* _Task to carry out_
Each line that holds the word "Write" is to be identified and copied.

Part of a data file
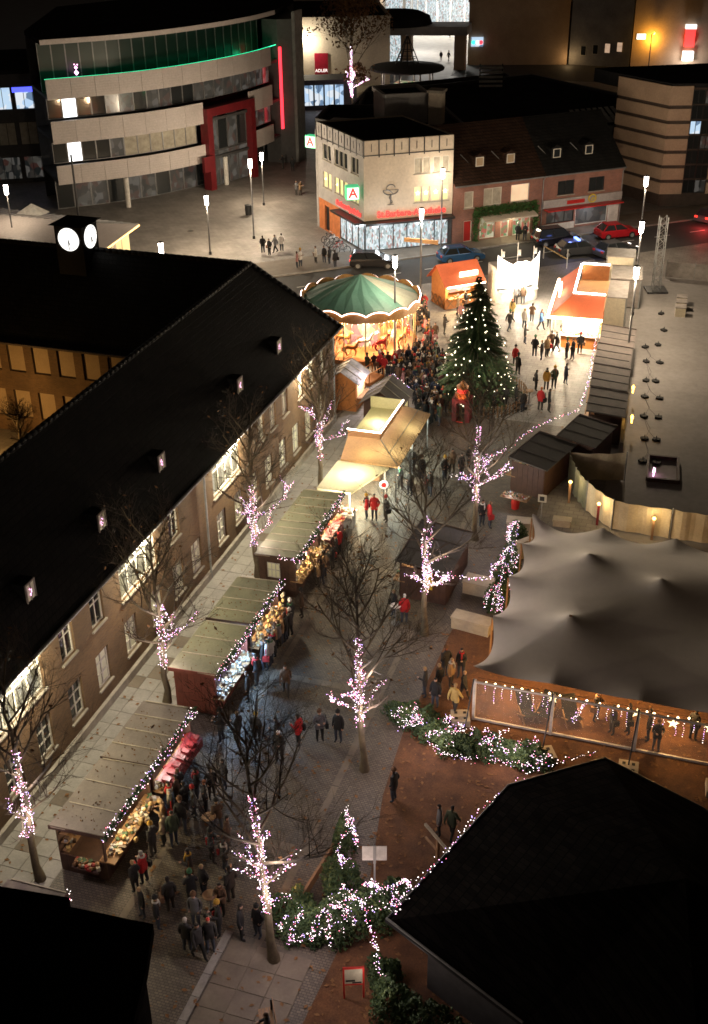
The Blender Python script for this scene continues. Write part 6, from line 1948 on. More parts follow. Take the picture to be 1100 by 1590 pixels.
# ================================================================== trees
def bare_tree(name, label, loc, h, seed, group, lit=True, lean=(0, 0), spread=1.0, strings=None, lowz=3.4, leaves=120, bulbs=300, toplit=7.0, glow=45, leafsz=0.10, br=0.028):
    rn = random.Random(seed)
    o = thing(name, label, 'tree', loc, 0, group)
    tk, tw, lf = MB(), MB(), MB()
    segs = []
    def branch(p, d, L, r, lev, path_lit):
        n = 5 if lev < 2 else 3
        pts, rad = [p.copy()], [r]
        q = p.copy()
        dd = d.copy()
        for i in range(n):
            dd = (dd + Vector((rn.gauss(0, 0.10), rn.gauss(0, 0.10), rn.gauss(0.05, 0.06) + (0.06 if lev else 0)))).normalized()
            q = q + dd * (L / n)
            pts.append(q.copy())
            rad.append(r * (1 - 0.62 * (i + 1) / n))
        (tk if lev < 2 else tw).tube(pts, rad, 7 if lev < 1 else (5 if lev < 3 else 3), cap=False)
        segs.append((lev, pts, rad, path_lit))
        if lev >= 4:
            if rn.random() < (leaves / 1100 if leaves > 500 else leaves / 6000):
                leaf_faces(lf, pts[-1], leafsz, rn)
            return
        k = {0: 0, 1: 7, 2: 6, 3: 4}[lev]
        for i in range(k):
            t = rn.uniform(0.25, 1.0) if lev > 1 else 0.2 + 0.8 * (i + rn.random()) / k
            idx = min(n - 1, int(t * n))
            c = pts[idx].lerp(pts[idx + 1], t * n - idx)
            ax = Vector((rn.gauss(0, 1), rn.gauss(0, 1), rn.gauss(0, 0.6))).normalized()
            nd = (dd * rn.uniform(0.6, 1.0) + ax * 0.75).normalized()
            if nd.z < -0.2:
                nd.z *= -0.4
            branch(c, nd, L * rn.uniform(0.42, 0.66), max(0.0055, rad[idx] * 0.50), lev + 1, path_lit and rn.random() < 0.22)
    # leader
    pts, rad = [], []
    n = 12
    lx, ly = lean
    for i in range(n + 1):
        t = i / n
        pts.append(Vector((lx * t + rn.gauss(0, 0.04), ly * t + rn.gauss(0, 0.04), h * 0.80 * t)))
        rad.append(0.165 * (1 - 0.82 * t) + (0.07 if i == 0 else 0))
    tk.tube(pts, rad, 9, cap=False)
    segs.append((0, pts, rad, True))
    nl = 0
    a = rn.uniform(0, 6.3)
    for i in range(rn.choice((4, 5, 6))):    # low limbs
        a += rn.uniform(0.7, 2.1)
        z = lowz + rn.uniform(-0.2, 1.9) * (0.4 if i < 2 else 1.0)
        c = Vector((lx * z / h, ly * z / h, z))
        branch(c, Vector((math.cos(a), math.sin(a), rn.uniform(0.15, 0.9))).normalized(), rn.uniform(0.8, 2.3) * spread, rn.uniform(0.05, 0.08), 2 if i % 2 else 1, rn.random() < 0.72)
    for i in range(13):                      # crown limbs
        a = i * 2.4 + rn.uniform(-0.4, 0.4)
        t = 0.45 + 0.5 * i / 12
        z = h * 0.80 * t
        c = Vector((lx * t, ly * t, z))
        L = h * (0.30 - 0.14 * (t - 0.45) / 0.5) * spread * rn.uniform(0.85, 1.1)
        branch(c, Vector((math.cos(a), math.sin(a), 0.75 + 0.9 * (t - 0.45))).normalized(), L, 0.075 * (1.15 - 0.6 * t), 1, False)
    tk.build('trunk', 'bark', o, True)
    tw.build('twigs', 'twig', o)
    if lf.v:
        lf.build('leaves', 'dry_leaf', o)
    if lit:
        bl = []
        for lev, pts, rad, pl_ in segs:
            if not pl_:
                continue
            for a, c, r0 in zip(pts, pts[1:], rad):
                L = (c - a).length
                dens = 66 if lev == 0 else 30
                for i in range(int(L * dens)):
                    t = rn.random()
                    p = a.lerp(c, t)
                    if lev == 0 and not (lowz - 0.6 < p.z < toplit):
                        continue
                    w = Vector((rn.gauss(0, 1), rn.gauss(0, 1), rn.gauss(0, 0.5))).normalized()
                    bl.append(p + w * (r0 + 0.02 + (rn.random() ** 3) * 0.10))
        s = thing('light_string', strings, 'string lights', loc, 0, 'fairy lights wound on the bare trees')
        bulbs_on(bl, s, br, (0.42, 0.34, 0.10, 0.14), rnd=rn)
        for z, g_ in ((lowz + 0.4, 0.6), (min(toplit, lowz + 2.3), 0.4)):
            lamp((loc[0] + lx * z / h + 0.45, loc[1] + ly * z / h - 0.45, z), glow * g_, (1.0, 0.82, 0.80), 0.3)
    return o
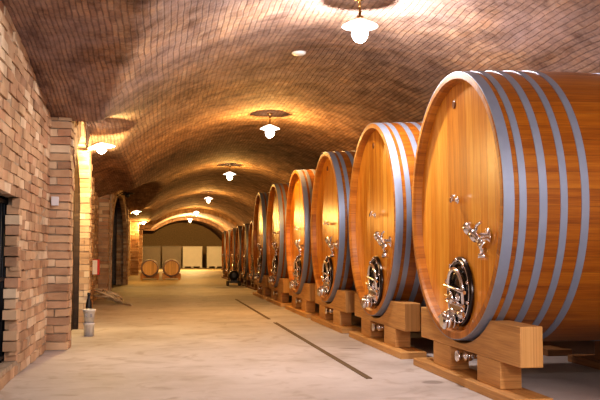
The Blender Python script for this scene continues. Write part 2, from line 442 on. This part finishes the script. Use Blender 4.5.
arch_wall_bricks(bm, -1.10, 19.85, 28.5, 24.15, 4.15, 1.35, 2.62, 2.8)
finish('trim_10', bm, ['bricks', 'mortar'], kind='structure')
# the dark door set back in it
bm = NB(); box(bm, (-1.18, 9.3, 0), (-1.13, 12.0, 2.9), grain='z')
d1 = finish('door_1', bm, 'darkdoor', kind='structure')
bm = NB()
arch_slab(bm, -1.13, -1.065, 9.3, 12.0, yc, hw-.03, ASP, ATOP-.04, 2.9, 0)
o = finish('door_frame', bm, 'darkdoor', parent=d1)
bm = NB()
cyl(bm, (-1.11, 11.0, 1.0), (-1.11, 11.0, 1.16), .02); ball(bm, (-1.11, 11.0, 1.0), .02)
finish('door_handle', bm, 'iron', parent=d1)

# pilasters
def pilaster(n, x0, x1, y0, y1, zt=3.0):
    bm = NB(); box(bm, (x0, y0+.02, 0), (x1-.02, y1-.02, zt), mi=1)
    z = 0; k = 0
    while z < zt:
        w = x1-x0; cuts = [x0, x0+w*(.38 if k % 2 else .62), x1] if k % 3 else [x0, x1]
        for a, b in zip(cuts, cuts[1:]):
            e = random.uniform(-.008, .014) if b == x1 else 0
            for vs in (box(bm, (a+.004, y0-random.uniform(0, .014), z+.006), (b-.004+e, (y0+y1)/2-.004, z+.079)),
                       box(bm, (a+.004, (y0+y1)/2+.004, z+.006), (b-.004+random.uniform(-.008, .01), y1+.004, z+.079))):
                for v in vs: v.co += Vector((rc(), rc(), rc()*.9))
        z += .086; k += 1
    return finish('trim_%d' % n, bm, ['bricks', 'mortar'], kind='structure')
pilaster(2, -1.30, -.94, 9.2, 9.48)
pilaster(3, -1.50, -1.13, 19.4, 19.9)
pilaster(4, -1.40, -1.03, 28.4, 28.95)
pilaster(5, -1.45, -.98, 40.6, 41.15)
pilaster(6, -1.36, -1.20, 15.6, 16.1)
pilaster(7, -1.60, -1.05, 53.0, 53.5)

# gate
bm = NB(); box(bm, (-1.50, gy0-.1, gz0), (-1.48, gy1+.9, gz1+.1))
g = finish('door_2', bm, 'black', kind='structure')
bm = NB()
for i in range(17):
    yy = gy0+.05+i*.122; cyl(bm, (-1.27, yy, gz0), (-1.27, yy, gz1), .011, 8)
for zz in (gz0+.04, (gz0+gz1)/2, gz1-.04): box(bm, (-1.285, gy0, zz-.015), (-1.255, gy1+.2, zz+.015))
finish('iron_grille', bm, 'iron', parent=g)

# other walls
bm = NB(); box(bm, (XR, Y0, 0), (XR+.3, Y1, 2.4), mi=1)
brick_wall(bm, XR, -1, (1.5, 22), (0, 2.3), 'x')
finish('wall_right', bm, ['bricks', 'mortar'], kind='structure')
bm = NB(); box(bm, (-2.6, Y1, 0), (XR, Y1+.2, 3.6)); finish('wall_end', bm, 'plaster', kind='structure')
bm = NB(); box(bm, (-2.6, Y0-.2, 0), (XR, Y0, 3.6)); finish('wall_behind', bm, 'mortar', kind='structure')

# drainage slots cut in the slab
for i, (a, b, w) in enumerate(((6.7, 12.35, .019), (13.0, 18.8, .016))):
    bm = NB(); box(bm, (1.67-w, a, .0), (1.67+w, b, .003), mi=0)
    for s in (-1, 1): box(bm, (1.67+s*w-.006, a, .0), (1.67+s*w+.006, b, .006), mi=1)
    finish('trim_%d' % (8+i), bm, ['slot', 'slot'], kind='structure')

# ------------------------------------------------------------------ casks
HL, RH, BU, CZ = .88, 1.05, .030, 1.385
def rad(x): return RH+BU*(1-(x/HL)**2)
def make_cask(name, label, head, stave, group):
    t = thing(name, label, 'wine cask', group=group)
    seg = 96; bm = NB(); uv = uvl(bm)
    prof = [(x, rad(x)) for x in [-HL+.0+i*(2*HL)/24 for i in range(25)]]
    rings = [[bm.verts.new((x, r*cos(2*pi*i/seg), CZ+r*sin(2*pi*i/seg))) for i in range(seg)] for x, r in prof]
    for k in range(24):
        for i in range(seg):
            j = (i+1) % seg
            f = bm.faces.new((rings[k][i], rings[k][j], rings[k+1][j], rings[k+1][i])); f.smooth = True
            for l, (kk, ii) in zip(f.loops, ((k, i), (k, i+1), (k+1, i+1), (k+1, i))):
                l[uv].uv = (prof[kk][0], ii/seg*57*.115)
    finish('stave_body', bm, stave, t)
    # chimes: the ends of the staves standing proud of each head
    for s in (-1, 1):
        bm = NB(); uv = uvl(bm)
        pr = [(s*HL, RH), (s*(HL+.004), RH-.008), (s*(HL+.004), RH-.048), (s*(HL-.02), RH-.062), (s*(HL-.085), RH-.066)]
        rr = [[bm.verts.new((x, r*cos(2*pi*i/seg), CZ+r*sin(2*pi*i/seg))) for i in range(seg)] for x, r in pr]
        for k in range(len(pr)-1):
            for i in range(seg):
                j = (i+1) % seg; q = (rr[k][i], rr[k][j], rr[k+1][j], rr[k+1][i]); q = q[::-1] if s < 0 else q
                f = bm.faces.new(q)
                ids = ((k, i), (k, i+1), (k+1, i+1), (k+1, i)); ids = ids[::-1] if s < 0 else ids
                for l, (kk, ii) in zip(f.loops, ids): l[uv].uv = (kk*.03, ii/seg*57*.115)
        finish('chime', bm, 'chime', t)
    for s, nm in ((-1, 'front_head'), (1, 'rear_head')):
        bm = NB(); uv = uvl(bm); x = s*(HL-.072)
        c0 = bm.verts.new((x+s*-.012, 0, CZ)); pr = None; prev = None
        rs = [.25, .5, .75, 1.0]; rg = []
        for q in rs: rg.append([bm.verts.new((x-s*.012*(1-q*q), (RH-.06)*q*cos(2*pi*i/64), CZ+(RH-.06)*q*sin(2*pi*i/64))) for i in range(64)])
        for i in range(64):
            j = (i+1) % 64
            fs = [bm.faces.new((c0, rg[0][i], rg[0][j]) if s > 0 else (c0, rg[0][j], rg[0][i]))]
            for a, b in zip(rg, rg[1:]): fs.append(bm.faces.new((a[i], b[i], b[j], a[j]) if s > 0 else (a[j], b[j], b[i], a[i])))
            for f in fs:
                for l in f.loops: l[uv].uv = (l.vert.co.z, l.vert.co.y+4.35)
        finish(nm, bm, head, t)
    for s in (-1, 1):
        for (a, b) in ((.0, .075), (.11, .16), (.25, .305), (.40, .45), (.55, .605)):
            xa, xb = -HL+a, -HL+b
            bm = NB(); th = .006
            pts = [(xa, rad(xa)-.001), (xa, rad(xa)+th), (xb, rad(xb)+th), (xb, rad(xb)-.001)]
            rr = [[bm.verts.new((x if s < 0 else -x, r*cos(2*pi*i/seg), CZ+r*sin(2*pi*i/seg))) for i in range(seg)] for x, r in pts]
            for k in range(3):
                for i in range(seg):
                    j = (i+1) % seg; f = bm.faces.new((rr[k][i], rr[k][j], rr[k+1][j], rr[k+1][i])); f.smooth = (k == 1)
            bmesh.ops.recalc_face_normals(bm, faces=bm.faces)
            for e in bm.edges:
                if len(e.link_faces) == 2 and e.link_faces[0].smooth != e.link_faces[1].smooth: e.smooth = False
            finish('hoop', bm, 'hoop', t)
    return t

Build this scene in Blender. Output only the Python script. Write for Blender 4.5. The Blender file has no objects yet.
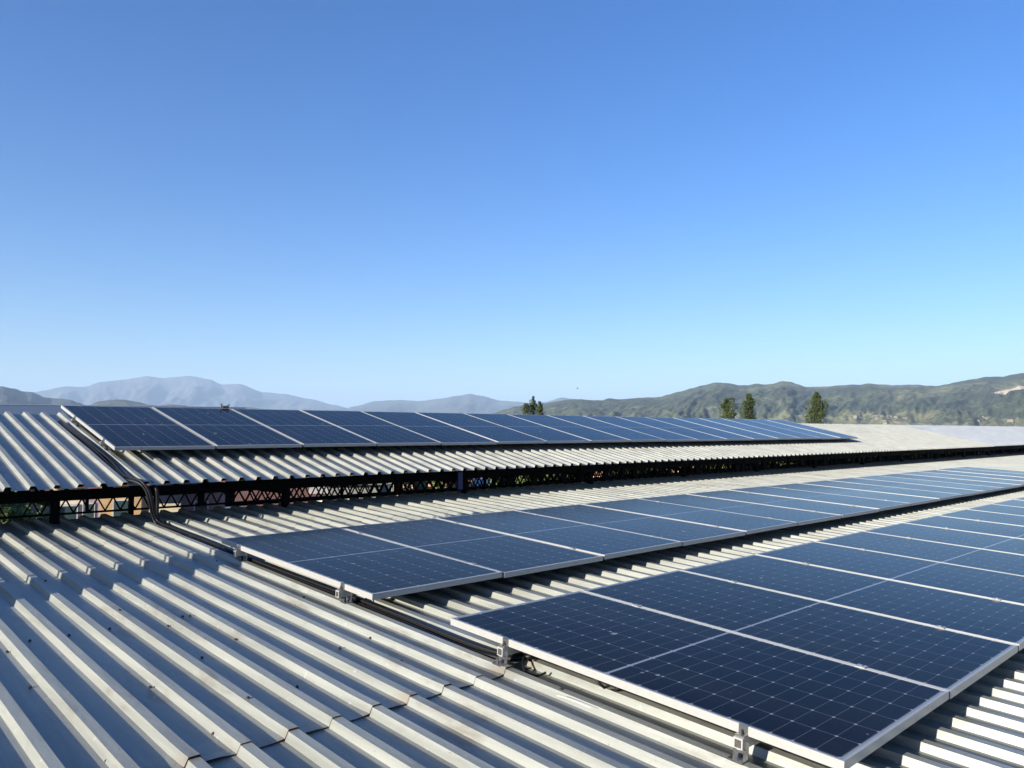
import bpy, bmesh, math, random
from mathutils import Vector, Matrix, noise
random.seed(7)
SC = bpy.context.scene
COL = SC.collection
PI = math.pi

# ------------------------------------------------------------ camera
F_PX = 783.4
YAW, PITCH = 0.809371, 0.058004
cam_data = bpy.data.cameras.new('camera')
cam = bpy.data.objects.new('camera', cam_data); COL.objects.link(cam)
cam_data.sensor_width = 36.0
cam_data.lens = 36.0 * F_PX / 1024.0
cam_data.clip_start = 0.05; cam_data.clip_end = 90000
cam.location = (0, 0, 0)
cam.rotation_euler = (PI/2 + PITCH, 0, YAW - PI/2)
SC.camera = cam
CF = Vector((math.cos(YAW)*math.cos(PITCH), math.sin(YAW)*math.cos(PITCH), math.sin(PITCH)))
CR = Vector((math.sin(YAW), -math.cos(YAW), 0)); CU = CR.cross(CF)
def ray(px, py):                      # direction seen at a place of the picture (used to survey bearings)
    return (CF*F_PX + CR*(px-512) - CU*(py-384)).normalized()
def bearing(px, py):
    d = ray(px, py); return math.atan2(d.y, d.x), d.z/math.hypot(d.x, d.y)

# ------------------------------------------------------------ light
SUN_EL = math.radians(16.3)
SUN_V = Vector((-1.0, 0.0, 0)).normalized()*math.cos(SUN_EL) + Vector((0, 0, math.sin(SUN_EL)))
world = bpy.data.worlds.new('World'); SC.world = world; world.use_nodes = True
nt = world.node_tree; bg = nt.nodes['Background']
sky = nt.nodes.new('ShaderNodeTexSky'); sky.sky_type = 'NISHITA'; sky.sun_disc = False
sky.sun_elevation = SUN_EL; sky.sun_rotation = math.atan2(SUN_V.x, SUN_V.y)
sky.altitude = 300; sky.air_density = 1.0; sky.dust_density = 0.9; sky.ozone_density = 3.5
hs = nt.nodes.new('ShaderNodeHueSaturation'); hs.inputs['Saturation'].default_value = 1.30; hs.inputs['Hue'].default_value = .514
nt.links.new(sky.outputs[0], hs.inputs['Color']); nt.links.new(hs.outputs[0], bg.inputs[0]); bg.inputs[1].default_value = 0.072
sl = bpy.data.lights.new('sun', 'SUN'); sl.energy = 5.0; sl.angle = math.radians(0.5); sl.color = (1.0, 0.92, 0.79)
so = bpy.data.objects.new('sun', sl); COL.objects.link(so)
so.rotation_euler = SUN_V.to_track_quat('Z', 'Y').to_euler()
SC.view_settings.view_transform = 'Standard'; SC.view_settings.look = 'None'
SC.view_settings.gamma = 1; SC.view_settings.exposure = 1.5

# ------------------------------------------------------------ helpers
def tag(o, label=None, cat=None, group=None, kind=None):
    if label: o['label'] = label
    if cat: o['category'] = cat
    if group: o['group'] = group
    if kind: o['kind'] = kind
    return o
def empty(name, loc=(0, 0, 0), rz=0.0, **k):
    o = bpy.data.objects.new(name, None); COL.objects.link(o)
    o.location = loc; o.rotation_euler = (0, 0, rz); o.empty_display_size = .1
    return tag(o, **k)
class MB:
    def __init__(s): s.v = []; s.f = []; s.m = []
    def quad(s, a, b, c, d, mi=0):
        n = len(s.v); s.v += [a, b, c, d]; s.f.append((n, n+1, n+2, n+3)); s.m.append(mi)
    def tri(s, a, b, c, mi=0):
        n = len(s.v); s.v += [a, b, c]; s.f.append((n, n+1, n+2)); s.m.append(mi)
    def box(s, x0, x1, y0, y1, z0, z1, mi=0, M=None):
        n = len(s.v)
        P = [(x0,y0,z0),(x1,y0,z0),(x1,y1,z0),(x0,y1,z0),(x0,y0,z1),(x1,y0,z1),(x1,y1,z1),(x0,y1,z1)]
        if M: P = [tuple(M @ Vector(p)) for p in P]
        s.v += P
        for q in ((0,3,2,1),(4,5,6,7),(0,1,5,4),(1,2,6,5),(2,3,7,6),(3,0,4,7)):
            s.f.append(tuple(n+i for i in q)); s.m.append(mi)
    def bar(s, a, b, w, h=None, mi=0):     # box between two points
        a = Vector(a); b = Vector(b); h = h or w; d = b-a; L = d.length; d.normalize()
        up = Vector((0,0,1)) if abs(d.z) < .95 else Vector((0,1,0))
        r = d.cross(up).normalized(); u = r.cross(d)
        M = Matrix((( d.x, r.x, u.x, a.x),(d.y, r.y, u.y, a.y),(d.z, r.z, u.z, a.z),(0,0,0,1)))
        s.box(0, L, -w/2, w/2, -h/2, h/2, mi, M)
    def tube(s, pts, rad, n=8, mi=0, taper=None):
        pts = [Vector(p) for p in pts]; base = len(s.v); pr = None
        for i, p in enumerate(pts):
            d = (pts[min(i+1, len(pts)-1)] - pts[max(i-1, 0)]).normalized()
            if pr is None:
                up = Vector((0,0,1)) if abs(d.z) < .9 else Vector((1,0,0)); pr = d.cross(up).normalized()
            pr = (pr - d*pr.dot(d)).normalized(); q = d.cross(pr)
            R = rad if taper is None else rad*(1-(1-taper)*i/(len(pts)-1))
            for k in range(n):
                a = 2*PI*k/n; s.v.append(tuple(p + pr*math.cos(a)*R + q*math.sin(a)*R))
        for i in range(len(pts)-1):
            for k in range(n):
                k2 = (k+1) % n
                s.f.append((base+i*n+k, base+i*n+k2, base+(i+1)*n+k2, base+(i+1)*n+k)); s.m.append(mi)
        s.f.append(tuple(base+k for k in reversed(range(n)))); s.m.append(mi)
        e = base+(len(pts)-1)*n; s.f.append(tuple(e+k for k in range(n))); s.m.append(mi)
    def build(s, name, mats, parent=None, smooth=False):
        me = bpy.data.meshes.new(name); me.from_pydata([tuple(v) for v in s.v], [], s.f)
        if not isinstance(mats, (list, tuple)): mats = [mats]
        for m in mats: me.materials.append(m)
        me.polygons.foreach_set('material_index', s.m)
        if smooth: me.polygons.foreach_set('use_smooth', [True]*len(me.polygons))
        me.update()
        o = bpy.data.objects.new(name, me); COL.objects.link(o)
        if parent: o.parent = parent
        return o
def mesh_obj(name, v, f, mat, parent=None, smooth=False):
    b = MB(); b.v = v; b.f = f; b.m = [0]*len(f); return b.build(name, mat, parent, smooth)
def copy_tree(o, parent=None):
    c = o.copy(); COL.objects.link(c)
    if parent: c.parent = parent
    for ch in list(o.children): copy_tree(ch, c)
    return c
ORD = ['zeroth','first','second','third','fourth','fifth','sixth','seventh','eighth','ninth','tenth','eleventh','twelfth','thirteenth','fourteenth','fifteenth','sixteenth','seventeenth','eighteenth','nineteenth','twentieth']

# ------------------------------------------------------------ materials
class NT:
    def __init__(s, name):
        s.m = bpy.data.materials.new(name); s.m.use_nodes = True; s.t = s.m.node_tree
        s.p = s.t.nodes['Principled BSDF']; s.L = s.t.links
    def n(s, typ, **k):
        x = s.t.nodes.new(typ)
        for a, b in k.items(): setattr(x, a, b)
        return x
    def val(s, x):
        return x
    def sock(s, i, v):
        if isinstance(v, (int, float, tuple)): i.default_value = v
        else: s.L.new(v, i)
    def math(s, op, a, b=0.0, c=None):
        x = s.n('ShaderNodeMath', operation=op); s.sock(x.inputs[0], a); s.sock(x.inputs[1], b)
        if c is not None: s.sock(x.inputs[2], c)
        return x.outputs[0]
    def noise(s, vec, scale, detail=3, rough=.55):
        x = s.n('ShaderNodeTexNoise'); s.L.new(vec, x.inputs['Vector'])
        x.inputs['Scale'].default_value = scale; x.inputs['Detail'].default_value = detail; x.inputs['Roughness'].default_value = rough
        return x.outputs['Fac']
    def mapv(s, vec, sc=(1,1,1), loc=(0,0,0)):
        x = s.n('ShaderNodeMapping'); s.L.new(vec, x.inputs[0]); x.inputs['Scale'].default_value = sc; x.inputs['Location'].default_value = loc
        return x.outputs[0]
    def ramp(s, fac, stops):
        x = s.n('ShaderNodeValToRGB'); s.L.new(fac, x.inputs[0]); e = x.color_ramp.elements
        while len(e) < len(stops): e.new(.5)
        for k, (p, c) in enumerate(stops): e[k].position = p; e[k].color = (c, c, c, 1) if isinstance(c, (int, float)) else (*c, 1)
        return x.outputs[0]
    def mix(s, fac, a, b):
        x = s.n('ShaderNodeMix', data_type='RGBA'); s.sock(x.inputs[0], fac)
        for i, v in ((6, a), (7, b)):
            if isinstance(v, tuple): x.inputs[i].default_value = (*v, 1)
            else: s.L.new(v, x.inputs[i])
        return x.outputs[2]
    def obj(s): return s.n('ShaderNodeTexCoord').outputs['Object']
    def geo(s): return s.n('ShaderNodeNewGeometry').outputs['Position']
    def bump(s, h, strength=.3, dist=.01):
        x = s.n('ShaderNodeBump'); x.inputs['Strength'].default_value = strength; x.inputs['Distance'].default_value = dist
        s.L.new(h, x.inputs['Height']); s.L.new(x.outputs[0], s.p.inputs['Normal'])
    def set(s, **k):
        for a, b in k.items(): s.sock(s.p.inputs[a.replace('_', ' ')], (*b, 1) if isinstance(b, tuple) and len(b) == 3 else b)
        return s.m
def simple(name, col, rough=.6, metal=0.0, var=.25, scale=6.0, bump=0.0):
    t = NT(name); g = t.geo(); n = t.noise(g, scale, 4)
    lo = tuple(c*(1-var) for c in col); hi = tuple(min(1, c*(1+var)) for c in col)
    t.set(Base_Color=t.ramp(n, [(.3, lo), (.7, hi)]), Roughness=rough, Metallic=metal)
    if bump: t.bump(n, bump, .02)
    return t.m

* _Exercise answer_
The Blender Python script for this scene continues. Write part 6, from line 1948 on. More parts follow. Take the picture to be 1100 by 1590 pixels.
The Blender Python script for this scene continues. Write part 2, from line 442 on. This part finishes the script. Use Blender 4.5.
Build this scene in Blender. Output only the Python script. Write for Blender 4.5. The Blender file has no objects yet.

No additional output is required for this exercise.